REQUEST
Among the lines below, keep only those from the one containing "t.build('tyre', 'tyre' if" through the one containing "t = MB(1, fy);", and reproduce them exactly.

(Entries with scene source code)
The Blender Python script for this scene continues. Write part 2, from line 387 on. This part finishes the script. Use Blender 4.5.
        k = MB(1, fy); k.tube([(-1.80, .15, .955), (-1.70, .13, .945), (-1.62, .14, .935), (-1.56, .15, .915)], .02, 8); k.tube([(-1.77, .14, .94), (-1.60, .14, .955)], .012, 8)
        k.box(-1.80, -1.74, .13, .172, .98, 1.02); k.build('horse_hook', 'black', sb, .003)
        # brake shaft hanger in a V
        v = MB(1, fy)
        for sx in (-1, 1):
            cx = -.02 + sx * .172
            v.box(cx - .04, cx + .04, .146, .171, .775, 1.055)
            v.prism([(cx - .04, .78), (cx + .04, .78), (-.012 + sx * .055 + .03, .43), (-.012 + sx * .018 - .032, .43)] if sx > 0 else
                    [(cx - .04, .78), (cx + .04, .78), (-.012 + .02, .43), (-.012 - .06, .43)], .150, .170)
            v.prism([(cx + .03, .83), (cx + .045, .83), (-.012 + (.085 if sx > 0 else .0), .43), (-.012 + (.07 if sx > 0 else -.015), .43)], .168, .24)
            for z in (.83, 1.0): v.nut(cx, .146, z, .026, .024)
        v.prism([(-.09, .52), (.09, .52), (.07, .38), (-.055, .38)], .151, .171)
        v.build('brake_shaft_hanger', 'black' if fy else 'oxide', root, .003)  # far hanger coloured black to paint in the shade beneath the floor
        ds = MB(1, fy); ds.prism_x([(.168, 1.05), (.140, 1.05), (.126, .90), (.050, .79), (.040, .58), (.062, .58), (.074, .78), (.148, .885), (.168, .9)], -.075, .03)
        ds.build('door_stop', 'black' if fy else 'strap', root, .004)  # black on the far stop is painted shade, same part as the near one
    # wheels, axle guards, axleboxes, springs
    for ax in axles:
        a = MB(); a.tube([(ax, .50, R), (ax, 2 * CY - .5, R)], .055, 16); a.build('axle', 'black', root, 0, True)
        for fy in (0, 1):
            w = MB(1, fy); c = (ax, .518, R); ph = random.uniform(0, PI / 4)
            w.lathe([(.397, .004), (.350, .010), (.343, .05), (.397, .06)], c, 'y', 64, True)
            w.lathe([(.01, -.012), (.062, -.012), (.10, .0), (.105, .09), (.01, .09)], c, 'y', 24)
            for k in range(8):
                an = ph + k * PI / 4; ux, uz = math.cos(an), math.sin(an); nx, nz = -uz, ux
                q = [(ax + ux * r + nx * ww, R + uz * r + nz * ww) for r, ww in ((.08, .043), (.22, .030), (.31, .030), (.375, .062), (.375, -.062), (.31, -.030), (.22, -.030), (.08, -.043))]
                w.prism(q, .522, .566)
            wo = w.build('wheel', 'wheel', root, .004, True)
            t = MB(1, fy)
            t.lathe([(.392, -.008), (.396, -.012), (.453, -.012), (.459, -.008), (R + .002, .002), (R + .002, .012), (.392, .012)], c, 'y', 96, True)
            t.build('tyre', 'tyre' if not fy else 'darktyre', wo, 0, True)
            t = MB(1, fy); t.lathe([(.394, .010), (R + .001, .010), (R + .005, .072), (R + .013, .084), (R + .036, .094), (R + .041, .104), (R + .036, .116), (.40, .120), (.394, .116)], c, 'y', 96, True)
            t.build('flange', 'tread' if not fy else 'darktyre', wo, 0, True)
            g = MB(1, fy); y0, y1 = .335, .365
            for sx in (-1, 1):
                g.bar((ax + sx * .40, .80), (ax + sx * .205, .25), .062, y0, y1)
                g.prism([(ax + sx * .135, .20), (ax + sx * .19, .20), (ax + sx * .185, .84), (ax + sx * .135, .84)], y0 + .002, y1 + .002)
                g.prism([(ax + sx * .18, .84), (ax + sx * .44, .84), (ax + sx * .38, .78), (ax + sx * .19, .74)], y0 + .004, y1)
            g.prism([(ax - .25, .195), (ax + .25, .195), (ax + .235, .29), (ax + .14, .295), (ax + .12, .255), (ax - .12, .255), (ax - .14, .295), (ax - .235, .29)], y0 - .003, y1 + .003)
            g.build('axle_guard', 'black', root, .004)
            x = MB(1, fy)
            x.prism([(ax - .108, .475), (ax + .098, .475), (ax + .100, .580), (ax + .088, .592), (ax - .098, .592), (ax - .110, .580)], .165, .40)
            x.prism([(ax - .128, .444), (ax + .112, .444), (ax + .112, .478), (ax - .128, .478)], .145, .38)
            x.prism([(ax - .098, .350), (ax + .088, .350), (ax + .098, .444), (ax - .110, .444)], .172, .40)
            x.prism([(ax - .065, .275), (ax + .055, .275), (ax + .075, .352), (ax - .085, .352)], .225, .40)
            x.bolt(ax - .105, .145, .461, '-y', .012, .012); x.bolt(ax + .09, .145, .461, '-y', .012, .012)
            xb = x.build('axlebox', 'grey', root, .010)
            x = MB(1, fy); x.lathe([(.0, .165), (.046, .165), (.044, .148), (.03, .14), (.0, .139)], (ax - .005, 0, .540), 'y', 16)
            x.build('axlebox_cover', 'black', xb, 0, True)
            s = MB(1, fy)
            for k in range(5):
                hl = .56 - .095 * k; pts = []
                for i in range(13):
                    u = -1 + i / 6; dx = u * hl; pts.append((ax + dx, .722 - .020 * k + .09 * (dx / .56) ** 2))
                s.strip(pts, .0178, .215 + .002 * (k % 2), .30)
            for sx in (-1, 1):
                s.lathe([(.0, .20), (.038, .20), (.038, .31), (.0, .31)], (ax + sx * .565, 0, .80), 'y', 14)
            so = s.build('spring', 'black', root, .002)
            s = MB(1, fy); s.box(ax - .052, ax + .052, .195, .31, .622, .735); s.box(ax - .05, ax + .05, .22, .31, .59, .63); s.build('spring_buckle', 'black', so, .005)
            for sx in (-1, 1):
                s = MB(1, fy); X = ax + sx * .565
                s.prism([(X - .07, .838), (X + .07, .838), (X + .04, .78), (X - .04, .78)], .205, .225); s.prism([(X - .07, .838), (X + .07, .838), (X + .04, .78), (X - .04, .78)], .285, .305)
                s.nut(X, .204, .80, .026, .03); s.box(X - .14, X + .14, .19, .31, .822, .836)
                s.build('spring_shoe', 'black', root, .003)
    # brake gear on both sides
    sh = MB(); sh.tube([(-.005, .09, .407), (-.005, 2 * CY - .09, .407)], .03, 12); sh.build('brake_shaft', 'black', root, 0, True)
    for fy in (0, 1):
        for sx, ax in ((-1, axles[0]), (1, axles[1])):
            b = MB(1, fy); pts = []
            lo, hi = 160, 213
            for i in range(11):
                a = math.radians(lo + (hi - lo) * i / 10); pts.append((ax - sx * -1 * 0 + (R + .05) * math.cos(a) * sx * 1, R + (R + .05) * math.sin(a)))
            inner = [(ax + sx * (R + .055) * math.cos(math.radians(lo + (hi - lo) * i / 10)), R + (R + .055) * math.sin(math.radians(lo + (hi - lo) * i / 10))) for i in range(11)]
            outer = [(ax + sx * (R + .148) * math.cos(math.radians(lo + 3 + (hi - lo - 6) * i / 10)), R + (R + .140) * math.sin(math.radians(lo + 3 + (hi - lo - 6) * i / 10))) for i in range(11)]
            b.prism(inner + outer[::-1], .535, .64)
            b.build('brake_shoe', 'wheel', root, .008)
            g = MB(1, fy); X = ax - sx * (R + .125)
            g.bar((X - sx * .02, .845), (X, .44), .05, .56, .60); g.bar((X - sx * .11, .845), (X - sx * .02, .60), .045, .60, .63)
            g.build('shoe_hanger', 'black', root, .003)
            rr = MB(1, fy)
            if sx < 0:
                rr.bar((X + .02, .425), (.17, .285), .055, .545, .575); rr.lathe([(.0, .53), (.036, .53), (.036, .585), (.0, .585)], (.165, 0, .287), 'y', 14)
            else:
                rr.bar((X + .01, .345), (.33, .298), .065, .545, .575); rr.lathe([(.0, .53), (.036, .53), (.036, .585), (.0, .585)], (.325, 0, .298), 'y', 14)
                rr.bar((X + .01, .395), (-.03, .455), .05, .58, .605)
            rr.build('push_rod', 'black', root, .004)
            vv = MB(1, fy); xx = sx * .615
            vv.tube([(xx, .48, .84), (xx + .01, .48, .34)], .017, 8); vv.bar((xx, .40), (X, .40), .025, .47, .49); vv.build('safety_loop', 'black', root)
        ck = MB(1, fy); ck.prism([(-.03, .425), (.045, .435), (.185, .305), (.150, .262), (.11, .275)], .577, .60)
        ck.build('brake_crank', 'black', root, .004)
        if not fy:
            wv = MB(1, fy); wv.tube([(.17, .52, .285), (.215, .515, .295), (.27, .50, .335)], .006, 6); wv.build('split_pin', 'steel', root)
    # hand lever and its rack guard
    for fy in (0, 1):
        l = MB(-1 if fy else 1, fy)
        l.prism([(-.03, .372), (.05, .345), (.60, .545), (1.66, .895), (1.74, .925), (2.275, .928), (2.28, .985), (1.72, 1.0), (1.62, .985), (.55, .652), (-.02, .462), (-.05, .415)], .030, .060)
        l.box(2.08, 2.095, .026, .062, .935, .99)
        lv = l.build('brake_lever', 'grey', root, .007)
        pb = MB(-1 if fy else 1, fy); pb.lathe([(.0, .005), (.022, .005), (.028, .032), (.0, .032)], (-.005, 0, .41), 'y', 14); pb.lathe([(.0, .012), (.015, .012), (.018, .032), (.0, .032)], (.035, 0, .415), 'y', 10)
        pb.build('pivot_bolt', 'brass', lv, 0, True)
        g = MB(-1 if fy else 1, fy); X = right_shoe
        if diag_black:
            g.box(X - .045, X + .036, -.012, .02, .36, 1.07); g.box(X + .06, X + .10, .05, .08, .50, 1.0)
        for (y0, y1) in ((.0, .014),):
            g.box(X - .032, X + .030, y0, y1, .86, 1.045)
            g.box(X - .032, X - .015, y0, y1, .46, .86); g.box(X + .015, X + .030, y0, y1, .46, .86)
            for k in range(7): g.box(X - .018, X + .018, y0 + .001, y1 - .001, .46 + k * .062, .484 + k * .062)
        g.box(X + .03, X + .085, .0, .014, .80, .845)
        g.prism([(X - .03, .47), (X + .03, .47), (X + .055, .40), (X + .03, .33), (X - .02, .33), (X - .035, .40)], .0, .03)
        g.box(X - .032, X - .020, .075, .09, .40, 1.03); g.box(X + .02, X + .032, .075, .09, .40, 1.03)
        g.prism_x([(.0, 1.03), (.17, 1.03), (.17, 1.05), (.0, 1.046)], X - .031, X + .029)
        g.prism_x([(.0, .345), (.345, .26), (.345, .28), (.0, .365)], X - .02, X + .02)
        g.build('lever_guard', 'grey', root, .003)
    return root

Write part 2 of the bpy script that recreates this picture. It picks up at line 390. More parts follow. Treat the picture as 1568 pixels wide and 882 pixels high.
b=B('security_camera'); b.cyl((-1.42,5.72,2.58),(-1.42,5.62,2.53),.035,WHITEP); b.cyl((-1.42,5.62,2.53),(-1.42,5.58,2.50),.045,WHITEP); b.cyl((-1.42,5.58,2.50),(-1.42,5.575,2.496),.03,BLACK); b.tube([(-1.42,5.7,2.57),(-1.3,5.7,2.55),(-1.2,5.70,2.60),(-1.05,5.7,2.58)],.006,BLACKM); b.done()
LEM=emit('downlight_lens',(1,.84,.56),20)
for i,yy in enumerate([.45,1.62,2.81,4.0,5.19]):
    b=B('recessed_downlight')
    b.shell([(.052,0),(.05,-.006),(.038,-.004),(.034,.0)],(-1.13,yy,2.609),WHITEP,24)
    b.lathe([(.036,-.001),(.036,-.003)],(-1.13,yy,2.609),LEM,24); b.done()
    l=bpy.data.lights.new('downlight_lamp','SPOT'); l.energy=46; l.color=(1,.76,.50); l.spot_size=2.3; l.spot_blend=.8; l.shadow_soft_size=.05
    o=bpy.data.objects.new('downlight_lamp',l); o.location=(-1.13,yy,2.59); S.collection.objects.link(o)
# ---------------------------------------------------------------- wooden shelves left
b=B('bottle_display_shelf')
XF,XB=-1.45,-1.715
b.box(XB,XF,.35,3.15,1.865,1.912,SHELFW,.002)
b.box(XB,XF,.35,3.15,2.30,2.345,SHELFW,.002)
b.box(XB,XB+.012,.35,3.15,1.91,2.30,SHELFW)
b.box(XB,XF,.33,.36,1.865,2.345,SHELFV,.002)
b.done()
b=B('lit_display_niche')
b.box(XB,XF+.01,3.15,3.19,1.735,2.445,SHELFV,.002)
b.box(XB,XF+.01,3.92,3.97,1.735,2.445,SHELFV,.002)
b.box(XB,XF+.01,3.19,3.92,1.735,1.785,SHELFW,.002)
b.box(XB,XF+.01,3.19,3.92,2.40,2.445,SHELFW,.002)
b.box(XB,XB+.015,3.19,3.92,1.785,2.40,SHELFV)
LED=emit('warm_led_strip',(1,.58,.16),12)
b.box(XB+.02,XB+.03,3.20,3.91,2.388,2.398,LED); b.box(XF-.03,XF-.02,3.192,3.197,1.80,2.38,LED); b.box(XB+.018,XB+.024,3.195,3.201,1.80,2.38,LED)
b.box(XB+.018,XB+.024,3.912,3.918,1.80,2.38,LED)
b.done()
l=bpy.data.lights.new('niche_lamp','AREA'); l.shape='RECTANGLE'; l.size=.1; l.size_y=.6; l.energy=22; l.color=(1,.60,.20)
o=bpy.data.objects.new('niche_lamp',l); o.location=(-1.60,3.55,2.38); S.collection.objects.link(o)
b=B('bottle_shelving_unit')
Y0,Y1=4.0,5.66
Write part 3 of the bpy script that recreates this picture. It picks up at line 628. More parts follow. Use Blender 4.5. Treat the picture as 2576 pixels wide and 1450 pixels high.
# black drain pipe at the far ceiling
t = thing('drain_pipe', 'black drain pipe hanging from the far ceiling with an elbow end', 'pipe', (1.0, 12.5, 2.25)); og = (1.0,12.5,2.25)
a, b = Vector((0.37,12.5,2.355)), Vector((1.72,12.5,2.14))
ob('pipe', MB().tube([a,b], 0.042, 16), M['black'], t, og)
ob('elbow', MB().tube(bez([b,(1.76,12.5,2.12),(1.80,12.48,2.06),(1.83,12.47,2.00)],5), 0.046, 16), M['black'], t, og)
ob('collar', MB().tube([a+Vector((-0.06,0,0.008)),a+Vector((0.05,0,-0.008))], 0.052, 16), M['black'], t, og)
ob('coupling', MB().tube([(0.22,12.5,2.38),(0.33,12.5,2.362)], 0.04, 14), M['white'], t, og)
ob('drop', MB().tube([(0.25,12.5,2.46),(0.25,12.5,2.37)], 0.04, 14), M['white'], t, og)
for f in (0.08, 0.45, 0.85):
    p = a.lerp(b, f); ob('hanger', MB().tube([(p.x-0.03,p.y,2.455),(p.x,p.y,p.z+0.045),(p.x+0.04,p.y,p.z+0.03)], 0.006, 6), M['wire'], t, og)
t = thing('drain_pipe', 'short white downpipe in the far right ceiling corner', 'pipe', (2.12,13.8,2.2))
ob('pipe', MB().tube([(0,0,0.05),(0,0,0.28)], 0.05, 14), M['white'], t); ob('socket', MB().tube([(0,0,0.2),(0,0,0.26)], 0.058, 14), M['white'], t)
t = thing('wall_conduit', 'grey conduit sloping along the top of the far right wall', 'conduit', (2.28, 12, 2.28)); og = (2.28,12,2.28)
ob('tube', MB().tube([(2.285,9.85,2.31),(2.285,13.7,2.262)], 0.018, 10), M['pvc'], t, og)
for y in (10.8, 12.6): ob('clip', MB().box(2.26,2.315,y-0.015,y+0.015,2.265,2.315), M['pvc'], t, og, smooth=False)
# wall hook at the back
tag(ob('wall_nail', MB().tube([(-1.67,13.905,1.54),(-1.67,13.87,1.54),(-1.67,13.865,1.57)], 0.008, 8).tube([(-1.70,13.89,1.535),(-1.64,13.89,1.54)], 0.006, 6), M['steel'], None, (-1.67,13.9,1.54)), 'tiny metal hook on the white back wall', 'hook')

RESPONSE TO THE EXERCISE
            t.build('tyre', 'tyre' if not fy else 'darktyre', wo, 0, True)
            t = MB(1, fy); t.lathe([(.394, .010), (R + .001, .010), (R + .005, .072), (R + .013, .084), (R + .036, .094), (R + .041, .104), (R + .036, .116), (.40, .120), (.394, .116)], c, 'y', 96, True)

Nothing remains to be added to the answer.